As painful as last night was, I am grateful. Grateful for: (1) if that was my Dad channeling through this random, look-a-like stranger, I had a moment with my Dad to tell him that I felt so sad that he was in so much pain (2) that there are no accidents and I was able realize that I am sad and not angry anymore (3) that Justin was there with me the whole time. I must say that Justin is my rock. He is so steady, I'm grateful that he is always there for whatever it is that I need.
There are no accidents. I just hope I am able to take away from this what I need to in order to help heal my soul without my personality getting in the way. I'm sure by writing this for all of you to read is step one. Thank you for listening, really, thank you.

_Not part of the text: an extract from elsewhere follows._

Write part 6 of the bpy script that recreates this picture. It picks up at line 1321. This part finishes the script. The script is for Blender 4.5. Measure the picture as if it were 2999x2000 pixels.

Thursday, February 15, 2007
Sateen sheets
Anywho, Justin and I put the sateen sheets on the bed for the first time last night (for Valentine's Day) and let me tell you....that was the most awesome feeling in the world to be wraped in those sheets. It sucks that each time I see the sheets I think of my Mom but that is a whole other conversation to have with Freud when I die.
Guys...buy sateen sheets for your women...Girls...buy sateen sheets even if you are single...it is an affordable luxury for sure!